The authors added a comparison to one related approach, i.e., RDF2vec, which strengthens the claims. Maybe the authors could add more details in the discussion of this approach compared to their approach, at the end of section 6.2.4.
Furthermore, the authors provide more details about the related approaches and how the proposed approach differs from them.
The authors added section 5.3. which describes 3 real-world applications of their proposed approach, which furthermore strengthens the paper.

Review #2
By Ilaria Tiddi submitted on 04/Sep/2019
Suggestion:
Accept
Review Comment:

I am quite happy with the author's new version. All my comments were thoroughly addressed and so were the one's of the others' reviewers (at least to my eyes).

I think the new edits (particularly use-cases and additional evaluations) significantly improve the paper, which I now recommend for acceptance.

Review #3
By Jedrzej Potoniec submitted on 09/Sep/2019
Suggestion:
Accept
Review Comment:

The paper is a revision of an earlier manuscript and my high opinion about its originality holds. The experimental evaluation and the quality of writing substantially improved.
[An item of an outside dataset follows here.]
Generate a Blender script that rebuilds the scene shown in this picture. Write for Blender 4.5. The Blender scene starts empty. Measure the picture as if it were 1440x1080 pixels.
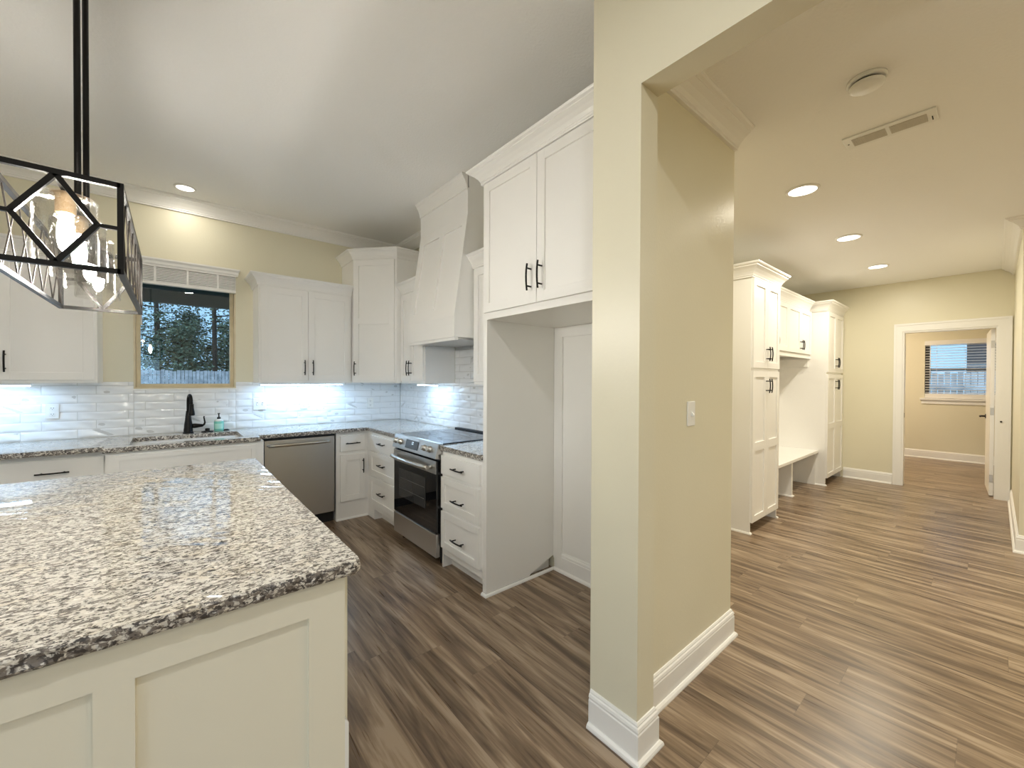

In particular, new experiment comparing with rdf2vec was introduced and the results are favorable to the proposed approach.

Quality of writing is very good now and the paper reads well. In particular, missing explanations were added and confusing shortcuts removed. I thank the authors for all the effort the put in addressing my remarks, throughout the paper and in the cover letter.

Overall, I am satisfied with the current shape of the paper and find it suitable for publication.